Giannoni ha dato importanza anche all'ortografia, in quanto ha constatato che sempre meno genovesi sono in grado di leggere il dialetto, mentre il pubblico della poesia dialettale non è più separato per città, ma è diventato nazionale ed è abituale leggere autori in dialetti diversi dal proprio.
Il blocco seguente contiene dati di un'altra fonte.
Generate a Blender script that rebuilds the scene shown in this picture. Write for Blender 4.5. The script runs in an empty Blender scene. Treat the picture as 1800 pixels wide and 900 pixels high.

Per questo ha elaborato una grafia che fosse univoca nel rappresentare le vocali aperte e chiuse, nonché lunghe e brevi, i dittonghi, le esse sorde e sonore[6].
Infine, Massimo Bacigalupo ha definito Giannoni poeta doctus per la ricchezza di riferimenti contenuti nelle poesie, che si concretizzano nelle traduzioni italiane e soprattutto nell'abbondanza di note di cui sono corredate le poesie[4].
Giannoni rifugge sia dal tradizionale bozzettismo vernacolo, sia dal lirismo in dialetto che viene chiamato "neodialettale"[7]. Infatti è un poeta "rigorosamente antilirico"[3], che rinuncia cioè alla narrazione in prima persone delle proprie emozioni: lascia che siano i personaggi a parlare, come se un borghese o un popolano raccontassero un pettegolezzo al caffè[4]. Il tono è perciò affabulatorio: tuttavia sotto lo scorrere della narrazione si cela l'"osservazione impietosa"[2] delle condizioni esistenziali, individuali e collettive.
Benché Giannoni non vivesse più a Genova da decenni e non avesse nostalgia di tornarvi, era affascinato dalla ricchezza di storia e di relazioni della città[4], e perciò l'ambientazione delle poesie è spesso quella del centro storico di Genova, descritto in termini cupi, quasi "archeologici"[3]. La cupezza è collegata anche al carattere della borghesia genovese, ma in Giannoni è resa angosciosa dalla decadenza della città[2]. La città è descritta con precisione di luoghi e di abitudini, ma diventa per Loi un luogo metafisico della sofferenza umana: la discesa nel ventre di Genova diventa perciò una discesa nell'inconscio dolente dell'autore e di un'intera civiltà[8]. I temi sono perciò quelli esistenziali della morte, del dolore, del sesso, del rapporto col divino[7].
Nella seconda sezione delle Gagge, intitolata Fœa d'o Dassio ("Fuori dalla cinta daziaria"), Giannoni narra i grandi miti dell'umanità (la mitologia greca e germanica, alcuni episodi biblici) come fossero racconti di marinai genovesi, unendo il realismo del dialetto e la mimesi del parlato al favoloso dell'ambientazione esotica, le espressioni gergali a quelle nelle diverse lingue del mondo, e ottenendo così un abbassamento del registro narrativo[3].
La seconda silloge, 'E trombe, raccoglie molte poesie di tema religioso, in cui viene espressa la spiritualità di Giannoni, "intellettualisticamente nutrita di dubbio"[2], ma anche alcuni componimenti che riflettono in versi sull'attività economica e lavorativa, così importante per i genovesi.
La plaquette del 2003 Se mai ven ciæo, per stessa ammissione della autore nella premessa al libro, è formata da ventun poesie liriche e perciò a sé stanti rispetto al resto della produzione. Tali componimenti, tuttavia, rimarrebbero, secondo Giannoni, dialettali, in quanto le immagini e il lessico sono quelle di chi parla in dialetto[1].
È rimasta inedita la raccolta 'A serva d'o sciô Biørnvik in cui Giannoni ha rivisitato la storia novecentesca di Genova in chiave di denuncia della decadenza della borghesia cittadina dalla Belle Epoque al "rampantismo" degli anni Ottanta[4].